You can read the full analysis by Matt here.

While we saw positive results, it was a failed experiment because it did not meet the success metric (more users paying for Publish and Analyze). But the good news was this gave me some data to push the project further and, I think, made people more open to the bundle concept.

I really wanted the bundles to work so I wanted to test with a bigger group and get more results. And by a weird stroke of luck, a series of events happened and made it possible for me to run a bigger experiment. We started to see higher churn from Publish customers and lower churn from customers who subscribe to Publish and Analyze. The Publish product manager left, and the rest of the team were more open to experiments that might reduce the number of Publish trial starts.
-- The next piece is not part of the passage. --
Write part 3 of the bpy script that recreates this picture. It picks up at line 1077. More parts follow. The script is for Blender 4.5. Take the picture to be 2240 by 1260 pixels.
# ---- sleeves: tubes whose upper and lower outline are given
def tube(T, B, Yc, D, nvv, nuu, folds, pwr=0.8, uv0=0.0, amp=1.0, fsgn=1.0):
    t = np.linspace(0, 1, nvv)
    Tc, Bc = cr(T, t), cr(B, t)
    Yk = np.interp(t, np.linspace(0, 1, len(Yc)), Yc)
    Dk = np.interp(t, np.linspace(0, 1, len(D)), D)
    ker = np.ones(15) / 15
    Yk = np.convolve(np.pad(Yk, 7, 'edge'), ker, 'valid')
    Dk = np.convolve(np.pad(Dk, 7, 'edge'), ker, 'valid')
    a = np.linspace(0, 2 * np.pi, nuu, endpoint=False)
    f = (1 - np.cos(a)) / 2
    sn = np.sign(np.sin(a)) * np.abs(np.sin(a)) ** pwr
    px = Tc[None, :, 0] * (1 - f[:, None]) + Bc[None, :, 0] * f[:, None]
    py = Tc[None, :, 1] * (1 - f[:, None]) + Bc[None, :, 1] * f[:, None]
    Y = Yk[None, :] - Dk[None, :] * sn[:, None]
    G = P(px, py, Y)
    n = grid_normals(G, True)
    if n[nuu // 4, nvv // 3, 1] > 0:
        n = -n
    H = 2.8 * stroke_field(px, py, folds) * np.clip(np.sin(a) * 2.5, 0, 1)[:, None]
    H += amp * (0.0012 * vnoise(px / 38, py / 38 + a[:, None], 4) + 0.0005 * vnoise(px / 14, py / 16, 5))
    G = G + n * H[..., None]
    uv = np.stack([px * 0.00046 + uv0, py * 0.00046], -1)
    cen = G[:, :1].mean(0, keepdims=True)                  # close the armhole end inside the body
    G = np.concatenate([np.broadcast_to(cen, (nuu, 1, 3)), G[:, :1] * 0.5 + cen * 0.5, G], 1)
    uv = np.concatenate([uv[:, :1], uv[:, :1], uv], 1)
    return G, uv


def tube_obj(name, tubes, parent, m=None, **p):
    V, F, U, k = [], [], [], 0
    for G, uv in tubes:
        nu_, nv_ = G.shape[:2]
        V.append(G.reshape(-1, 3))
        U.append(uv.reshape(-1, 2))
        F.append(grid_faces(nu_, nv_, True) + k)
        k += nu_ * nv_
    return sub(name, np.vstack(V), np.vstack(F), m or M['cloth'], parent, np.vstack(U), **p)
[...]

“Luck is what happens when preparation meets opportunity.” ― Seneca

I started working on a new experiment: Product Solutions V2.

More on that next week!

P.S. I would be remiss if I didn't acknowledge everyone who was involved in the "small" experiment: Julia Jaskólska (design), Gisete Kindahl (marketing site), Tigran Hakobyan, Mike San Roman, Federico Weber, Phil Miguet (engineering), Matt Allen (data), Tom Redman (product), and Hannah Voice (advocacy). Thank you!


[1]: Reply didn't fit in because it is mainly used by customer support teams while Publish and Analyze are used by marketers.

[2]: In hindsight, this turned out to be quite accurate. We discovered that customers who subscribe to Publish and Analyze have a lifetime value four times higher than customers who only subscribe to Publish. I should state I was neither the first nor the only person who thought of this.

[3]: Many software projects require a lot more work than it seems on the surface. This was no different. We had to figure out how to track and measure the results and think through a lot of edge cases. What if someone who is subscribed to Publish, tries to start a bundle trial? Are they considered a bundle user? If someone has trialed Publish or Analyze before but didn't convert, can they still start a bundle trial? What if they are already subscribed to a higher Publish plan but not Analyze?